O kadar kavgayı, gürültüyü, yıkılan kuleleri, bol bulamaç efektleri bir yana koyarsak, filmde tek sevdiğim şey bu mesajlar.
"Doğru algılanmak, hatasız iletişim kurmak istiyorsak Hancock'tan ders almalıyız."
Will Smith muhteşem En son 'Ben Bir Efsaneyim'de izlediğimiz Will Smith 'Hancock' rolünde fazlasıyla etkili bir oyunculuk sunuyor. Daha önce yarattığı gerçekçi karakterlerin tam tersine bu kez tek boyutlu bir çizgi roman karakteri yaratıyor. Tıpkı 'Men in Black'teki gibi.

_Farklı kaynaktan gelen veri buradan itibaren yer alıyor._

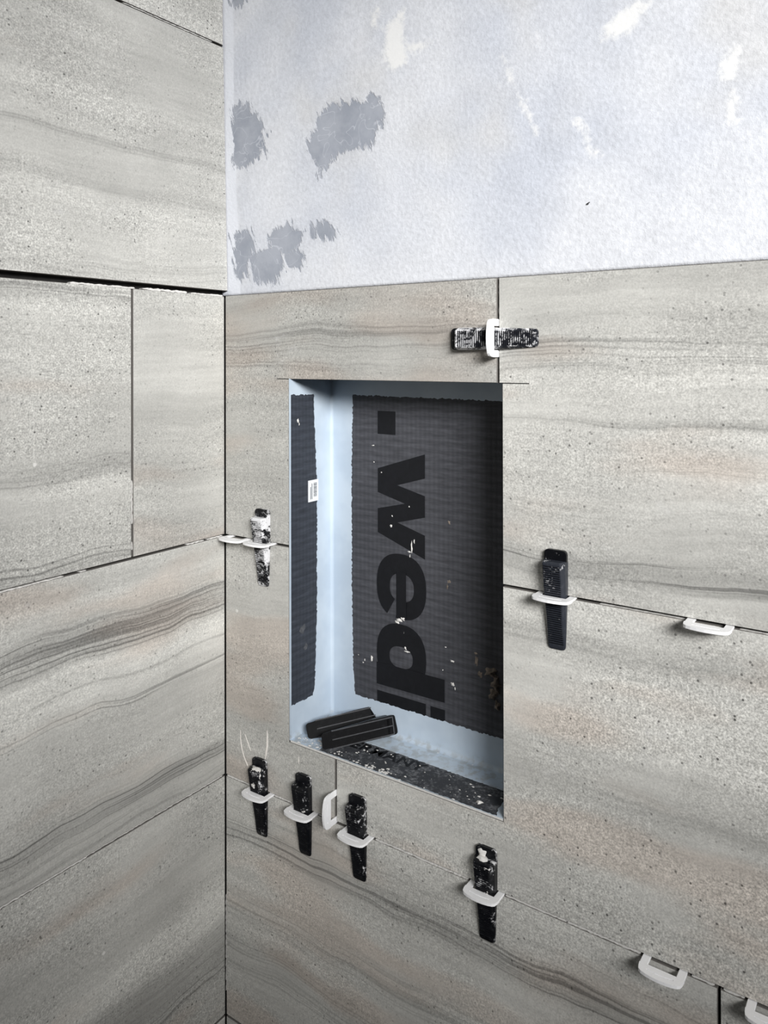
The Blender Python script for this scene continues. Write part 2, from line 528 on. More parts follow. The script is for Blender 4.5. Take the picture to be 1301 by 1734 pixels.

Artık Oscar'ın lanetine inanmaya başladım. Kim Oscar'ı kaptıysa arkası bir türlü gelmedi, gelmiyor. 'Monster' ile en iyi kadın oyuncu Oscar'ını alan Charlize Theron'un bu filmde ne işi var. Artık onun bu tarz gişe filmlerine hiç ama hiç ihtiyacı yok. Güzel oyuncu 'Mary' karakteri için çok fazla kalmış. Onun yerine isimsiz ya da az ünlü bir oyuncuyla da pekala idare edebilirlermiş.
Hancock'un kahramanım 'Süperman' için söylediklerine kalbimin kırıldığını söylemeden de yazımı bitiremeyeceğim.